§ **Input material**

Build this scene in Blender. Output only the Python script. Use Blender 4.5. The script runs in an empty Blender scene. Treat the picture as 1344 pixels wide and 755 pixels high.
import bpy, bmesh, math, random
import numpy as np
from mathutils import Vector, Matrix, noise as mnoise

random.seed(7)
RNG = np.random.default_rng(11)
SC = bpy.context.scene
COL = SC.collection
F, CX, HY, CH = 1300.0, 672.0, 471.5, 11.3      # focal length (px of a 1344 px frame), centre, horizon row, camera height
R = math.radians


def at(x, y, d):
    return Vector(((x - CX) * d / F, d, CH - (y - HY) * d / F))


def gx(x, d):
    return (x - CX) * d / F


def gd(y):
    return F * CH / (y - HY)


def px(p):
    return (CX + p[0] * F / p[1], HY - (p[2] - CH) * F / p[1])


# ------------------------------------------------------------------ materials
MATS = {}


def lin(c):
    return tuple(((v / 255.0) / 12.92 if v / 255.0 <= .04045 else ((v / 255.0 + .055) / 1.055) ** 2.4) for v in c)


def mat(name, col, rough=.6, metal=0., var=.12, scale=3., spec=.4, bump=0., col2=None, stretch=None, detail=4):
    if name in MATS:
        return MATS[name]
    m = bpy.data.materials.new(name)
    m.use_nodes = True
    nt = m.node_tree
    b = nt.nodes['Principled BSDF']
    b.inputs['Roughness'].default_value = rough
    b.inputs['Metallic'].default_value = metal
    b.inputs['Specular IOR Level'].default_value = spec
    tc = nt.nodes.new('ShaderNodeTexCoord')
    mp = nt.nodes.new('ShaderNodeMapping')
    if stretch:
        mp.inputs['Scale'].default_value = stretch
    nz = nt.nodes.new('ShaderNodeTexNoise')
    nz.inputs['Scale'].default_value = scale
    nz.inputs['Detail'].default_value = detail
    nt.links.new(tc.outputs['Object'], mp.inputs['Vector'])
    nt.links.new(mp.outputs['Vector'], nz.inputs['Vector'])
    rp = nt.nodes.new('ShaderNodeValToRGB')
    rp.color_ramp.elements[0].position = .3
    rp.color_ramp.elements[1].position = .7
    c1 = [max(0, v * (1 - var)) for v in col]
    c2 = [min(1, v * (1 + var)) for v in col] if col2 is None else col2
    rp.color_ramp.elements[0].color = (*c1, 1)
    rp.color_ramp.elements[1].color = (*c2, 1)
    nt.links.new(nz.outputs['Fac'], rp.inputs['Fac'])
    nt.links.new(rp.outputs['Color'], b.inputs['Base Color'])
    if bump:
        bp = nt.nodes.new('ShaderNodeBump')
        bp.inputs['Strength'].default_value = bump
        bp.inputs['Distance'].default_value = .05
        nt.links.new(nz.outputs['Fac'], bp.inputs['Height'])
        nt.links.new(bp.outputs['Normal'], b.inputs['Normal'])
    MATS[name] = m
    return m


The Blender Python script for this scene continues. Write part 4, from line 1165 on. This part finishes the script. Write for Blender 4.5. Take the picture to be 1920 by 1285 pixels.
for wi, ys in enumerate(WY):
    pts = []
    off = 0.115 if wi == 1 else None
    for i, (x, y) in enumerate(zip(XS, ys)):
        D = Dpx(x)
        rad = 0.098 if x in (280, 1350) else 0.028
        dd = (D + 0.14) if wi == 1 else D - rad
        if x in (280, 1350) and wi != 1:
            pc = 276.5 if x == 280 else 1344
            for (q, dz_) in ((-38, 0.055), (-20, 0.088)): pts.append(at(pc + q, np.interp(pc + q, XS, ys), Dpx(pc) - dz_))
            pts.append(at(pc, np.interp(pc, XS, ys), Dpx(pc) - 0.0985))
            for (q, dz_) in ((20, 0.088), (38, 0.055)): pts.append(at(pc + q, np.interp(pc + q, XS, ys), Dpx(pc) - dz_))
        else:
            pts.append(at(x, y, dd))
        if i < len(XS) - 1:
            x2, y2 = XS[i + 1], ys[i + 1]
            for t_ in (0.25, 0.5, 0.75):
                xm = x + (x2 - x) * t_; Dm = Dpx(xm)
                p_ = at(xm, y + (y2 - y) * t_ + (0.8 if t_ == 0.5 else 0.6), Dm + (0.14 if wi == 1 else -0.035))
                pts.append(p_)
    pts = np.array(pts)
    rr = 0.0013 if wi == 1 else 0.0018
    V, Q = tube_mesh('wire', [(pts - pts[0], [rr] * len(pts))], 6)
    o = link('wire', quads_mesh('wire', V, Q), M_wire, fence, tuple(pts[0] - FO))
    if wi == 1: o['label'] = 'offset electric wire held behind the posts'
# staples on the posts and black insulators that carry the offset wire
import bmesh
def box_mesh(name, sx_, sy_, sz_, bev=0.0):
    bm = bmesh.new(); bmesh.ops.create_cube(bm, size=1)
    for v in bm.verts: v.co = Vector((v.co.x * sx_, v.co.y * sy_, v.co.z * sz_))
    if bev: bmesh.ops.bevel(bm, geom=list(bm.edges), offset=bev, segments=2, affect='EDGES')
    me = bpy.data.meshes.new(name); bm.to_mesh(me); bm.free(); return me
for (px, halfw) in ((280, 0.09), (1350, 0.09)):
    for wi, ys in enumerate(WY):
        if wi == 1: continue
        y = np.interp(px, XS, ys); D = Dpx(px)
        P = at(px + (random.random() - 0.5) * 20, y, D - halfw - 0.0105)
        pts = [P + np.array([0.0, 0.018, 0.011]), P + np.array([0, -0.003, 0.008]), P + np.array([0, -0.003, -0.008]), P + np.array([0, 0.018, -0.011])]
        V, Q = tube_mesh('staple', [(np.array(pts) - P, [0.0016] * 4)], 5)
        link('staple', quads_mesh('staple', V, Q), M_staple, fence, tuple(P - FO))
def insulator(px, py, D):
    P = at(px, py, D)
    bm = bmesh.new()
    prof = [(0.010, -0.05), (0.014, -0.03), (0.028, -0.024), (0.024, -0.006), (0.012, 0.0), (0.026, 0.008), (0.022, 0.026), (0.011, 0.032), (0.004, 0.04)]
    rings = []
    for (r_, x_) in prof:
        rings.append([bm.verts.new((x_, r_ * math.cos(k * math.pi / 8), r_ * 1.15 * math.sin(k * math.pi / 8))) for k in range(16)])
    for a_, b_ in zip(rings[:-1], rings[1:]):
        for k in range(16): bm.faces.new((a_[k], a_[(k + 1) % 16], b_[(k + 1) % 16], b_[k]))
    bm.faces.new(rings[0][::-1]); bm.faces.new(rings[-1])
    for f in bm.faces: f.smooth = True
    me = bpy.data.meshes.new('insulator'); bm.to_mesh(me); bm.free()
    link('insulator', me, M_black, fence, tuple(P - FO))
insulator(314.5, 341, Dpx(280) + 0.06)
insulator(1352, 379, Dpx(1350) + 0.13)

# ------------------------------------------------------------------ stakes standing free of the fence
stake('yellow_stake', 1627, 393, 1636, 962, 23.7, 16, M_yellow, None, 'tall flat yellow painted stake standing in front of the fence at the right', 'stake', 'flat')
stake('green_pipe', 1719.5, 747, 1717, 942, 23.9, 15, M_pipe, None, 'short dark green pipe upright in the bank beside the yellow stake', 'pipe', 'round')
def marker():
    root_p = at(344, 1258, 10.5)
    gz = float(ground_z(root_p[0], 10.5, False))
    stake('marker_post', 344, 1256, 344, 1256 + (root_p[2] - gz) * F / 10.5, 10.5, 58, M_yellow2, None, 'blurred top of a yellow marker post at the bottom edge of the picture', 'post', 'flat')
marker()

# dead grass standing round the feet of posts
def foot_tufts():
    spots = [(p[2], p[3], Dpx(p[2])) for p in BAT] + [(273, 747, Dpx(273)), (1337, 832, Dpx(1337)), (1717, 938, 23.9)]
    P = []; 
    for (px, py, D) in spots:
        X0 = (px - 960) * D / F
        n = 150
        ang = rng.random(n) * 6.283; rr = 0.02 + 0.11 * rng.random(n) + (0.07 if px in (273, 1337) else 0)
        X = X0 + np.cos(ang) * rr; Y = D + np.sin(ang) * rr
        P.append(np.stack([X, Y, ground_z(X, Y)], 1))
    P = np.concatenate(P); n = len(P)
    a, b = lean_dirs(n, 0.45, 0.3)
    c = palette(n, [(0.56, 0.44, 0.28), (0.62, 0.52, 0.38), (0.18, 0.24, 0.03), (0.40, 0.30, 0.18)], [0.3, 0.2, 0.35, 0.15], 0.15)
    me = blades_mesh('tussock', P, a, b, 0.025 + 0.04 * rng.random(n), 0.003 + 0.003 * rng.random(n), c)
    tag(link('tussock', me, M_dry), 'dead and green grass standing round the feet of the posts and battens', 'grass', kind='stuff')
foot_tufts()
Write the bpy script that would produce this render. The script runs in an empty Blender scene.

§ **Task instructions**
Quote exactly the opening line of the material above and every line after it, up to and including the line that contains "return tuple(((v /".

§ **Task answer**
Build this scene in Blender. Output only the Python script. Use Blender 4.5. The script runs in an empty Blender scene. Treat the picture as 1344 pixels wide and 755 pixels high.
import bpy, bmesh, math, random
import numpy as np
from mathutils import Vector, Matrix, noise as mnoise

random.seed(7)
RNG = np.random.default_rng(11)
SC = bpy.context.scene
COL = SC.collection
F, CX, HY, CH = 1300.0, 672.0, 471.5, 11.3      # focal length (px of a 1344 px frame), centre, horizon row, camera height
R = math.radians


def at(x, y, d):
    return Vector(((x - CX) * d / F, d, CH - (y - HY) * d / F))


def gx(x, d):
    return (x - CX) * d / F


def gd(y):
    return F * CH / (y - HY)


def px(p):
    return (CX + p[0] * F / p[1], HY - (p[2] - CH) * F / p[1])


# ------------------------------------------------------------------ materials
MATS = {}


def lin(c):
    return tuple(((v / 255.0) / 12.92 if v / 255.0 <= .04045 else ((v / 255.0 + .055) / 1.055) ** 2.4) for v in c)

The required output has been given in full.